6. Naar het oordeel van de rechtbank heeft verweerder alle relevante belangen inderdaad betrokken en heeft hij in redelijkheid tot zijn beslissing mogen komen. De rechtbank overweegt hiertoe te volgende.
1. Zie bijvoorbeeld de uitspraak van de Afdeling bestuursrechtspraak van de Raad van State van 5 april 2017, ECLI:NL:RVS:2017:964.
7. Verweerder heeft in het voordeel van eisers bij de belangenafweging betrokken dat sprake is van een objectieve belemmering om hun familie- en gezinsleven met referent in Eritrea uit te oefenen. Ook heeft verweerder in het voordeel meegewogen dat referent over een asielvergunning beschikt.
8. Daartegenover staan omstandigheden die verweerder in het nadeel van eisers mocht meewegen. Zo mocht verweerder meewegen dat eisers nooit eerder een verblijfsvergunning in Nederland hebben gehad en dat de referent in de afgelopen jaren stappen naar zelfstandigheid heeft gezet. Niet gebleken is dat eisers en referent over en weer van elkaar afhankelijk zijn voor hun dagelijkse functioneren. Ook mocht verweerder meenemen dat eisers sterke banden hebben met Eritrea en dat zij geen banden met Nederland hebben, afgezien van de omstandigheid dat de referent in Nederland woont.
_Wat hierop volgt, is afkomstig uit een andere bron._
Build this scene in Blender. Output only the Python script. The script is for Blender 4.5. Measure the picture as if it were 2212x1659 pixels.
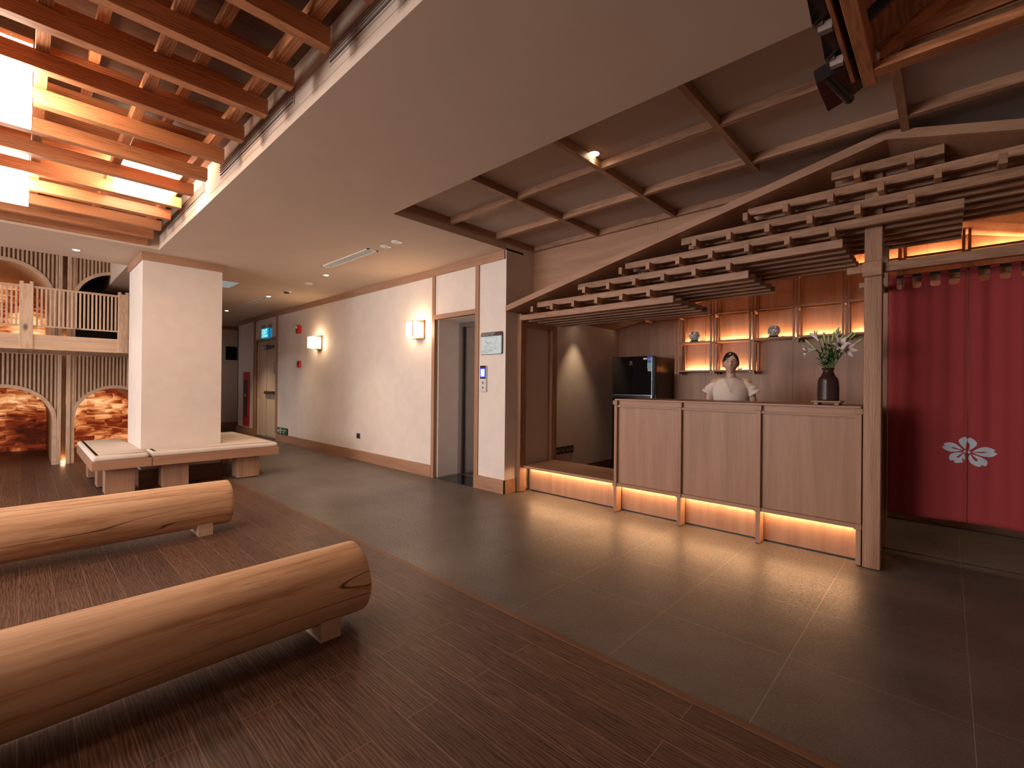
import bpy, bmesh, math, random
from mathutils import Vector, Matrix, Euler
from mathutils.geometry import tessellate_polygon
random.seed(7)
S = bpy.context.scene
for o in list(bpy.data.objects): bpy.data.objects.remove(o, do_unlink=True)
COL = S.collection

# ------------------------------------------------------------------ camera
cam = bpy.data.cameras.new('camera'); camo = bpy.data.objects.new('camera', cam); COL.objects.link(camo)
cam.sensor_width = 36; cam.sensor_fit = 'HORIZONTAL'; cam.lens = 998.0/2212*36
cam.clip_start = 0.05; cam.clip_end = 100
R0 = Vector((0.72799323, 0.68551613, 0.00966895))      # camera right
R1 = Vector((0.00547174, 0.00829314, -0.99995064))     # camera down
R2 = Vector((-0.68556248, 0.72801021, 0.00228638))     # camera forward
camo.matrix_world = Matrix(((R0.x, -R1.x, -R2.x, 0), (R0.y, -R1.y, -R2.y, 0), (R0.z, -R1.z, -R2.z, 1.3), (0, 0, 0, 1)))
S.camera = camo
# ------------------------------------------------------------------ exposure, world
S.view_settings.view_transform = 'Standard'; S.view_settings.look = 'None'
S.view_settings.gamma = 1; S.view_settings.exposure = 0.0; S.view_settings.use_curve_mapping = False
W = bpy.data.worlds.new('world'); S.world = W; W.use_nodes = True
W.node_tree.nodes['Background'].inputs[0].default_value = (0.75, 0.85, 1.0, 1)
W.node_tree.nodes['Background'].inputs[1].default_value = 0.3

# ------------------------------------------------------------------ area lights added as daylight in assumed, unseen windows behind the camera
ASSUMED_WINDOWS = [(-9.4, -7.5), (-7.0, -5.1), (-4.6, -2.7)]
DAY = 185
for i, (x0, x1) in enumerate(ASSUMED_WINDOWS):
    l = bpy.data.lights.new('assumed_window_daylight', 'AREA'); l.shape = 'RECTANGLE'; l.size = x1-x0; l.size_y = 1.75
    l.energy = DAY*(0.55, 0.75, 1.15)[i]; l.color = (1.0, 0.95, 0.97)
    o = bpy.data.objects.new('assumed_window_daylight', l); COL.objects.link(o)
    o.location = ((x0+x1)/2, -5.4, 1.65); o.rotation_euler = (math.pi/2, 0, 0)   # faces +Y

# ------------------------------------------------------------------ helpers: materials
def nt(name):
    m = bpy.data.materials.new(name); m.use_nodes = True
    t = m.node_tree; return m, t, t.nodes['Principled BSDF']
def N(t, ty, **k):
    n = t.nodes.new(ty)
    for a, v in k.items(): setattr(n, a, v)
    return n
def ramp(t, fac, stops):
    r = N(t, 'ShaderNodeValToRGB'); e = r.color_ramp.elements
    while len(e) < len(stops): e.new(0.5)
    for i, (p, c) in enumerate(stops): e[i].position = p; e[i].color = (*c, 1)
    t.links.new(fac, r.inputs[0]); return r.outputs[0]
def mixc(t, fac, a, b, mode='MIX'):
    m = N(t, 'ShaderNodeMix', data_type='RGBA', blend_type=mode)
    for s, v in ((0, fac), (6, a), (7, b)):
        if isinstance(v, (int, float)): m.inputs[s].default_value = v
        elif isinstance(v, tuple): m.inputs[s].default_value = (*v, 1)
        else: t.links.new(v, m.inputs[s])
    return m.outputs[2]
def plain(name, col, rough=0.6, metal=0.0, bump=0.0, bs=200, var=0.06, spec=0.5):
    m, t, b = nt(name)
    b.inputs['Roughness'].default_value = rough; b.inputs['Metallic'].default_value = metal
    b.inputs['Specular IOR Level'].default_value = spec
    tc = N(t, 'ShaderNodeTexCoord'); n = N(t, 'ShaderNodeTexNoise'); n.inputs['Scale'].default_value = 3.0 if bump == 0 else 6.0
    n.inputs['Detail'].default_value = 4
    t.links.new(tc.outputs['Object'], n.inputs['Vector'])
    lo = tuple(max(0, c*(1-var)) for c in col); hi = tuple(min(1, c*(1+var)) for c in col)
    t.links.new(ramp(t, n.outputs[0], [(0.35, lo), (0.65, hi)]), b.inputs['Base Color'])
    if bump:
        n2 = N(t, 'ShaderNodeTexNoise'); n2.inputs['Scale'].default_value = bs; n2.inputs['Detail'].default_value = 3
        t.links.new(tc.outputs['Object'], n2.inputs['Vector'])
        bp = N(t, 'ShaderNodeBump'); bp.inputs['Strength'].default_value = bump; bp.inputs['Distance'].default_value = 0.002
        t.links.new(n2.outputs[0], bp.inputs['Height']); t.links.new(bp.outputs[0], b.inputs['Normal'])
    return m
def emit(name, col, strength):
    m, t, b = nt(name); b.inputs['Base Color'].default_value = (*[min(1, c) for c in col], 1)
    b.inputs['Emission Color'].default_value = (*col, 1); b.inputs['Emission Strength'].default_value = strength
    return m
def wood(name, axis, dark, light, rough=0.45, fine=1.0, cath=0.5, bump=0.12, rnd=0.10, knots=0.0, scale=1.0):
    """grain that runs along one axis: fine pores, growth bands and a little tone change from piece to piece"""
    m, t, b = nt(name); b.inputs['Roughness'].default_value = rough; b.inputs['Specular IOR Level'].default_value = 0.35
    tc = N(t, 'ShaderNodeTexCoord'); oi = N(t, 'ShaderNodeObjectInfo')
    off = N(t, 'ShaderNodeVectorMath', operation='MULTIPLY_ADD')
    cmb = N(t, 'ShaderNodeCombineXYZ')
    for i in range(3): t.links.new(oi.outputs['Random'], cmb.inputs[i])
    off.inputs[1].default_value = (7.3, 5.1, 9.7)
    t.links.new(cmb.outputs[0], off.inputs[0]); t.links.new(tc.outputs['Object'], off.inputs[2])
    def stretch(l, c):
        mp = N(t, 'ShaderNodeMapping'); s = [c*scale]*3; s['XYZ'.index(axis)] = l*scale; mp.inputs['Scale'].default_value = s
        t.links.new(off.outputs[0], mp.inputs['Vector']); return mp.outputs[0]
    n1 = N(t, 'ShaderNodeTexNoise'); n1.inputs['Scale'].default_value = 1; n1.inputs['Detail'].default_value = 5; n1.inputs['Distortion'].default_value = 0.6
    t.links.new(stretch(0.9, 11), n1.inputs['Vector'])
    n2 = N(t, 'ShaderNodeTexNoise'); n2.inputs['Scale'].default_value = 1; n2.inputs['Detail'].default_value = 3
    t.links.new(stretch(4, 160), n2.inputs['Vector'])
    w = N(t, 'ShaderNodeTexWave'); w.wave_type = 'BANDS'; w.bands_direction = {'X': 'Y', 'Y': 'Z', 'Z': 'X'}[axis]
    w.inputs['Scale'].default_value = 9; w.inputs['Distortion'].default_value = 9; w.inputs['Detail'].default_value = 2; w.inputs['Detail Scale'].default_value = 1.2
    t.links.new(stretch(0.5, 2.6), w.inputs['Vector'])
    a = N(t, 'ShaderNodeMath', operation='MULTIPLY_ADD'); a.inputs[1].default_value = 0.35*cath; t.links.new(w.outputs['Fac'], a.inputs[0]); t.links.new(n1.outputs[0], a.inputs[2])
    a2 = N(t, 'ShaderNodeMath', operation='MULTIPLY_ADD'); a2.inputs[1].default_value = 0.35*fine; t.links.new(n2.outputs[0], a2.inputs[0]); t.links.new(a.outputs[0], a2.inputs[2])
    mid = 0.5+0.175*cath+0.175*fine
    c = ramp(t, a2.outputs[0], [(max(0, mid-0.27), dark), (mid+0.23, light)])
    br = N(t, 'ShaderNodeMapRange'); br.inputs[3].default_value = 1-rnd; br.inputs[4].default_value = 1+rnd; t.links.new(oi.outputs['Random'], br.inputs[0])
    hs = N(t, 'ShaderNodeHueSaturation'); t.links.new(br.outputs[0], hs.inputs['Value']); t.links.new(c, hs.inputs['Color'])
    out = hs.outputs[0]
    if knots:
        v = N(t, 'ShaderNodeTexVoronoi'); v.inputs['Scale'].default_value = knots
        t.links.new(stretch(0.6, 1.2), v.inputs['Vector'])
        f = ramp(t, v.outputs['Distance'], [(0.03, (1, 1, 1)), (0.075, (0, 0, 0))])
        out = mixc(t, f, out, tuple(x*0.35 for x in dark))
    t.links.new(out, b.inputs['Base Color'])
    if bump:
        bp = N(t, 'ShaderNodeBump'); bp.inputs['Strength'].default_value = bump; bp.inputs['Distance'].default_value = 0.002
        t.links.new(a2.outputs[0], bp.inputs['Height']); t.links.new(bp.outputs[0], b.inputs['Normal'])
    return m

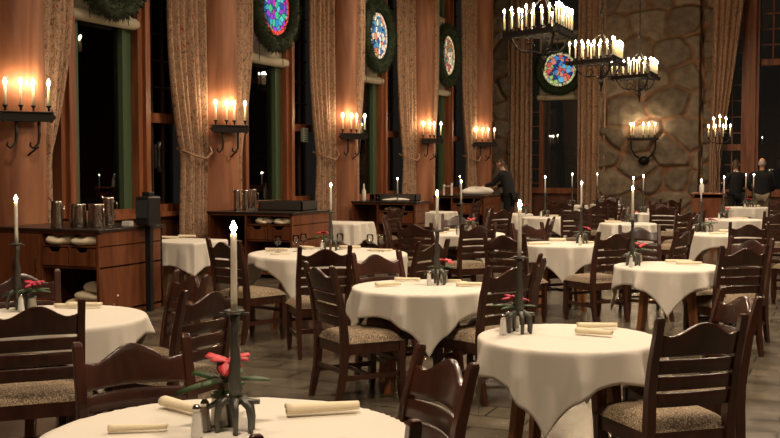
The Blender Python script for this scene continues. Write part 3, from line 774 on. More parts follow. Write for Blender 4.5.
CP = [(235, 430, 'the large foreground table'), (17, 308, 'the round table at the left edge'), (437, 284, 'the middle round table'), (519, 332, 'the right foreground table'), (632, 265, 'the table at the right with a folded napkin'),
      (331, 250, 'the wine glass table'), (461, 234, 'the centre table behind the middle one'), (581, 243, 'the table whose cloth hangs in one point'), (690, 231, 'the nearest stepped table at the right'), (723.5, 218, 'the middle stepped table at the right'), (745.5, 207, 'the farthest stepped table at the right'),
      (633, 222, 'the far table before the stone wall, left one'), (643, 212.5, 'the far table before the stone wall, right one'), (545, 216.5, 'the far vase table below the end window'), (572, 205, 'the farthest table below the end window'), (597, 204.2, 'the farthest table left of the stone wall')]
SP = []
for i, (px, py, wd) in enumerate(CP):
    x, y = on_table(px, py); SP.append((x, y)); rz = PH + .15 * sin(i * 2.1)
    a, b = 'dark iron candlestick with claw feet on ' + wd, 'lit white taper candle standing on ' + wd
    if stand0 is None: stand0 = make_stand((x, y, .7475), rz, a); candle0 = make_candle((x, y, 1.157), b)
    else: dup(stand0, (x, y, .7475), rz, a); dup(candle0, (x, y, 1.157), 0, b)
x, y = on_table(747, 207, .6); dup(stand0, (x + .12, y + .1, .7475), 0, 'second iron candlestick of the farthest stepped table at the right'); dup(candle0, (x + .12, y + .1, 1.157), 0, 'right candle of the close pair on the farthest stepped table')

def make_shaker(loc, lab, m=None):
    e = thing('salt_shaker', lab, 'shaker', loc, 0, 'glass salt and pepper shakers')
    MB().lathe([(.019, 0), (.021, .005), (.016, .06), (.013, .085)], 10, smooth=False).build('glass_body', m or M_salt, e)
    MB().lathe([(.014, .084), (.0145, .098), (.008, .108), (.002, .109)], 10).build('metal_cap', M_steel, e)
    return e
s0 = p0 = None
SH = [(197, 436, 'left salt shaker beside the candlestick of the large foreground table', 0), (205, 430, 'darker pepper shaker beside the candlestick of the large foreground table', 1), (503, 334, 'salt shaker left of the candlestick on the right foreground table', 0), (508, 331, 'pepper shaker behind the salt on the right foreground table', 1),
      (429, 285, 'shaker left of the candlestick on the middle round table', 0), (631, 267, 'white shaker before the candlestick on the table at the right', 0), (580, 245, 'shaker before the candlestick on the pointed cloth table', 0), (322, 250, 'shaker left of the candlestick on the wine glass table', 0), (458, 235, 'shaker on the centre table behind the middle one', 0), (21, 311, 'shaker by the red flower on the table at the left edge', 0),
      (719, 219.5, 'white shaker on the middle stepped table at the right', 0), (686, 232, 'shaker on the nearest stepped table at the right', 0), (743, 208, 'shaker on the farthest stepped table at the right', 0), (541, 217, 'small white vase-like shaker on the far table below the end window', 0), (648, 213.5, 'white shaker on the far table before the stone wall', 0)]
for px, py, lab, k in SH:
    x, y = on_table(px, py); L = (x, y, .7475)
    if k == 0:
        if s0 is None: s0 = make_shaker(L, lab)
        else: dup(s0, L, 0, lab)
    else:
        if p0 is None: p0 = make_shaker(L, lab, M_pep); p0.name = 'pepper_shaker'
        else: dup(p0, L, 0, lab)

def make_flower(loc, rz, lab, m):
    e = thing('poinsettia_vase', lab, 'flowers', loc, rz, 'poinsettias in small vases')
    MB().lathe([(.028, 0), (.03, .005), (.027, .07), (.03, .085), (.026, .084), (.022, .02)], 14).build('vase', M_pewter, e)
    rr = random.Random(5)
    def leaf(mb, a, el, L, W, base):
        d = Vector((cos(a) * cos(el), sin(a) * cos(el), sin(el))); s = Vector((-sin(a), cos(a), 0)); n = d.cross(s)
        vs = []; N = 6
        for i in range(N + 1):
            t = i / N; wv = W * sin(PI * min(1, t * .92 + .06)) ** .8; c = base + d * L * t - Vector((0, 0, 1)) * L * .25 * t * t
            vs += [c - s * wv + n * -.004, c + n * .004 , c + s * wv + n * -.004]
        mb.add(vs, [(3 * i + k, 3 * i + k + 1, 3 * i + k + 4, 3 * i + k + 3) for i in range(N) for k in (0, 1)], True)
    st = MB().tube([(0, 0, .03), (.005, .0, .09), (.01, 0, .165)], .004, 6); st.build('stem', M_leaf, e)
    g = MB()
    for k in range(6): leaf(g, k * 1.05 + .3, rr.uniform(.0, .35), rr.uniform(.09, .14), .022, Vector((0, 0, .115)))
    g.build('green_leaves', M_leaf, e, solid=.0012)
    r = MB()
    for k in range(9): leaf(r, k * .7, rr.uniform(.05, .7), rr.uniform(.055, .095), .019, Vector((.01, 0, .165)))
    r.build('red_bracts', m, e, solid=.0012)
    return e
f0 = None; f1 = None
FL = [(222, 424, 'red poinsettia in a pewter vase behind the large foreground candlestick', 1, .35), (32, 309, 'bright red poinsettia on the table at the left edge', 0, 0), (444, 282, 'coral red poinsettia behind the middle table candlestick', 1, 1), (513, 327, 'dark red flower in the pewter vase on the right foreground table', 0, 2), (639, 262, 'coral poinsettia with dark leaves on the table at the right', 1, 0), (586, 242, 'red flower on the pointed cloth table right of centre', 0, 1),
      (323, 247, 'red flower beside the candle of the wine glass table', 0, 2), (470, 231, 'coral flower on the centre table behind the middle one', 1, 0), (689, 228, 'crimson poinsettia on the nearest stepped table', 0, 1), (719, 216.5, 'coral flower on the middle stepped table', 1, 0), (749, 205.5, 'small coral flower on the farthest stepped table', 1, 1), (639, 221, 'crimson flower between the candles before the stone wall', 0, 1), (543, 214.5, 'pale coral flower on the far table below the end window', 1, 2)]
for px, py, lab, k, rz in FL:
    x, y = on_table(px, py); L = (x, y, .7475)
    i0_ = None
    if k == 0:
        if f0 is None: f0 = make_flower(L, rz, lab, M_red)
        else: dup(f0, L, rz, lab)
    else:
        if f1 is None: f1 = make_flower(L, rz, lab, M_pink); f1_first = f1
        else: dup(f1, L, rz, lab)
f1_first.scale = (1.35, 1.35, 1.35)

def napkin(px, py, ang, lab, L=.24, r=.021, z=.748, m=None):
    """rolled linen napkin; ang is the heading of the roll seen on the table"""
    x, y = on_table(px, py, .72) if py > 239 or px > 200 else at(px, py, .75); mb = MB(); n = 26; sp = 2.2
    def fn(u, v):
        t = u * sp * 2 * PI; rr = r * (1 - .32 * u); a = t
        end = 1 - .04 * sin(v * 7) ; k = 1 - .22 * v
        return ((v - .5) * L * (1 - .05 * u), rr * cos(a) * 1.15 * k, r * .86 + rr * sin(a) * .8 * k)
    o = mb.grid(fn, 44, 10).build('rolled_napkin', m or M_nap, solid=.0025)
    o.location = (x, y, z); o.rotation_euler = (0, 0, ang)
    return tag(o, lab, 'napkin', 'rolled linen napkins')
A0 = PH
NK = [(332, 411, A0 + .25, 'rolled napkin on the right half of the large foreground table', .27, .024), (172, 406, A0 - .75, 'rolled napkin at the back left of the large foreground table', .20, .022), (138, 431, A0 + .15, 'napkin at the left front of the large foreground table', .2, .014),
      (86, 307, A0 + .05, 'nearer rolled napkin on the table at the left edge', .22, .020), (92, 301, A0 + .0, 'farther flat napkin on the table at the left edge', .26, .014),
      (388, 286, A0 + .35, 'nearer left napkin on the middle round table', .2, .018), (405, 280, A0 - .1, 'farther left napkin on the middle round table', .2, .016), (476, 286, A0 - .1, 'nearer right napkin on the middle round table', .2, .018), (470, 279, A0 + .05, 'farther right napkin on the middle round table', .18, .012),
      (594, 335, A0 - .5, 'nearer napkin, its roll end showing, on the right foreground table', .2, .02), (606, 326, A0 + .05, 'farther napkin of the crossed pair on the right foreground table', .22, .019),
      (689, 264.5, A0 - .3, 'napkin lying over another at the right of the folded napkin table', .23, .018), (688, 260, A0 - .05, 'napkin beneath at the right of the folded napkin table', .24, .017),
      (268, 251, A0 + .1, 'napkin at the far left of the wine glass table', .24, .02), (280, 254.5, A0 + .2, 'flat napkin before the left glasses on the wine glass table', .2, .009), (307, 249, A0 - .5, 'napkin right of the left glasses on the wine glass table', .18, .02), (350, 248.5, A0, 'napkin in the middle of the wine glass table', .24, .02), (388, 251, A0 - .2, 'napkin at the right of the wine glass table', .24, .016),
      (430, 234, A0, 'napkin at the left of the centre table behind the middle one', .16, .02), (451, 231, A0, 'napkin in the middle of the centre table behind the middle one', .14, .02), (490, 233, A0, 'napkin at the right of the centre table behind the middle one', .16, .014),
      (539, 244.5, A0 + .15, 'nearer napkin on the pointed cloth table', .26, .015), (557, 241, A0, 'farther napkin on the pointed cloth table', .2, .024), (591, 243, A0, 'right napkin on the pointed cloth table', .16, .014),
      (718, 234, A0, 'napkin at the front of the nearest stepped table', .22, .013), (727, 231.5, A0 + .2, 'napkin on the right of the nearest stepped table', .2, .022), (741, 218, A0, 'napkin on the middle stepped table', .3, .012), (760, 206, A0, 'napkin on the farthest stepped table', .28, .02),
      (613, 222.5, A0, 'napkin on the far left table before the stone wall', .26, .018), (659, 211.5, A0, 'napkin on the far right table before the stone wall', .24, .02), (553, 216, A0, 'napkin on the far vase table below the end window', .24, .015),
      (170, 238.5, A0 - .1, 'left napkin on the first small wall table', .22, .018), (187, 237.5, A0, 'right napkin on the first small wall table', .22, .02)]
for k, (px, py, a, lab, L, r) in enumerate(NK): napkin(px, py, a, lab, L, r * 1.15, z=.7485)

def make_glass(loc, lab):
    e = thing('wine_glass', lab, 'glass', loc, 0, 'stemmed wine glasses')
    MB().lathe([(.03, 0), (.031, .002), (.006, .006), (.004, .01)], 16).build('foot', M_glass, e)
    MB().lathe([(.004, .008), (.0035, .05), (.006, .07)], 8).build('stem', M_glass, e)
    MB().lathe([(.006, .068), (.026, .085), (.037, .115), (.036, .145), (.031, .168), (.030, .168), (.035, .145), (.036, .115), (.025, .087), (.003, .071)], 18).build('bowl', M_glass, e)
    return e
g0 = None
for px, py, lab in ((278, 252, 'leftmost wine glass on the wide table, above a napkin'), (296, 251, 'taller wine glass of the left middle pair on the wide table'), (303.5, 249, 'smaller wine glass of the left middle pair on the wide table'), (370, 250, 'left wine glass of the right pair on the wide table'), (381.5, 251, 'rightmost wine glass on the wide table'), (340, 249, 'wine glass just right of the candlestick on the wide table')):
    x, y = on_table(px, py)
    if g0 is None: g0 = make_glass((x, y, .7475), lab)
    else: dup(g0, (x, y, .7475), 0, lab)

# ------------------------------------------------------------------ sideboards
def sideboard(y0, lab, left_open, y1=None, x1=-7.2, w=1.42):
    y1 = y1 or y0 + 1.12; x0 = x1 - w; xm = x1 - .76; e = thing('sideboard', lab, 'sideboard', (x1 - w / 2, (y0 + y1) / 2, 0), 0, 'wooden service sideboards between tables')
    ox, oy = x1 - w / 2, (y0 + y1) / 2
    def B(m, a, b, c, d, z0, z1): return m.box(a - ox, b - ox, c - oy, d - oy, z0, z1)
    m = MB()
    B(m, x1 - .035, x1, y0, y1, 0, .93); B(m, x0, x0 + .035, y0, y1, 0, .93); B(m, x0, x1, y1 - .03, y1, 0, .93)
    B(m, xm - .03, xm, y0, y1 - .03, .06, .93); B(m, x0, x1, y0 + .01, y1, .05, .08)
    B(m, xm, x1, y0 + .01, y1, .535, .56); B(m, xm, x1, y0 + .01, y1, .765, .785); B(m, x0, x1, y0 + .0, y0 + .03, .905, .93)
    B(m, (xm + x1) / 2 - .03, (xm + x1) / 2 - .005, y0 + .01, y0 + .5, .535, .77)
    if left_open: B(m, x0, xm, y0 + .01, y1, .42, .44)
    m.build('carcass', M_buf, e, bevel=.004)
    t = MB(); B(t, x0 - .015, x1 + .015, y0 - .015, y1 + .01, .93, .962); t.build('top', M_top, e, bevel=.006)
    if not left_open:
        for k in (0, 1):
            a = x0 + .04 + k * (xm - x0 - .06) / 2; b = a + (xm - x0 - .08) / 2
            d = MB(); B(d, a, b, y0 - .006, y0 + .014, .09, .90); dd = d.build('door', M_buf, e, bevel=.005)
            h = MB().tube([(b - .04 - ox, y0 - .008 - oy, .5), (b - .04 - ox, y0 - .03 - oy, .52), (b - .04 - ox, y0 - .03 - oy, .6), (b - .04 - ox, y0 - .008 - oy, .62)], .006, 6); h.build('handle', M_iron, dd)
    wd = (x1 - .035 - xm) / 2
    for k in (0, 1):
        a = xm + .006 + k * (wd - .0); b = a + wd - .018; c = (a + b) / 2
        # drawer front with a scooped finger cut
        out = [(a, .565), (b, .565), (b, .755)]
        out += [(c + .075 - .0, .755), (c + .06, .725), (c + .035, .712), (c - .035, .712), (c - .06, .725), (c - .075, .755), (a, .755)]
        d = MB(); d.prism([(p - ox, z) for p, z in out], y0 - .008 - oy, y0 + .014 - oy)
        dd = d.build('drawer', M_buf, e, bevel=.003)
        ins = MB(); B(ins, a + .01, b - .01, y0 + .03, y0 + .5, .57, .70); ins.build('drawer_box', M_bufd, dd)
    return e
SBY = [9.15, 13.5, 18.35, 22.55]
sideboard(9.15, 'nearest wooden sideboard, steel pitchers and a black terminal on its top', False, 10.3)
sideboard(13.5, 'second wooden sideboard from the left, with a raised black tray on top', True, 14.75)
sideboard(18.35, 'third wooden sideboard from the left, behind the wine glass table', True, 18.35 + .75, w=1.3)
sideboard(22.55, 'farthest wooden sideboard, white linens on top beside the waiter', True, 23.75, w=1.2)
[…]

Dat eisers in Eritrea problemen ondervinden met de autoriteiten, is hierbij niet van belang. Verweerder mocht verder bij de beoordeling betrekken dat referent niet zelfstandig in zijn eigen levensonderhoud en dat van eisers kan voorzien. Verweerder mocht daarom in het nadeel van eisers meewegen dat zij ten laste van de Nederlandse staat zouden komen. Verweerder heeft bij dit economische belang rekening gehouden met de omstandigheid dat referent een vluchteling is, door niet te vereisen dat hij voldoet aan het middelenvereiste.
9. In tegenstelling tot wat eisers aanvoeren, heeft verweerder bij de beoordeling betrokken dat sprake is van gezinshereniging in vluchtelingenverband. Hierbij heeft verweerder ook betrokken dat het niet makkelijk is om op de huidige manier contact te onderhouden. De rechtbank begrijpt dat de huidige situatie voor eisers niet eenvoudig is. Toch hoefde verweerder aan deze situatie geen doorslaggevend gewicht toe te kennen in het voordeel van eisers.
10. Verweerder heeft alle relevante feiten en omstandigheden kenbaar betrokken in de besluitvorming en mocht op basis daarvan de belangenafweging in het nadeel van eisers laten uitvallen. Verweerder heeft aldus blijk gegeven van een evenwichtige afweging van de betrokken belangen. Verweerder mocht de aanvraag van eisers daarom afwijzen.
11. Het beroep is ongegrond. Voor een proceskostenveroordeling bestaat geen aanleiding.

Beslissing

De rechtbank verklaart het beroep ongegrond.
Deze uitspraak is gedaan door mr. R.J.A. Schaaf, rechter, in aanwezigheid van mr. R.G.A. Beijen, griffier.
De uitspraak is uitgesproken en bekendgemaakt op
en zal openbaar worden gemaakt door publicatie op rechtspraak.nl.
30 augustus 2021

Documentcode: [nummer]

Bent u het niet eens met deze uitspraak?

Als u het niet eens bent met deze uitspraak, kunt u een brief sturen naar de Afdeling bestuursrechtspraak van de Raad van State waarin u uitlegt waarom u het er niet mee eens bent. Dit heet een beroepschrift. U moet dit beroepschrift indienen binnen 4 weken na de dag waarop deze uitspraak is verzonden. U ziet deze datum hierboven.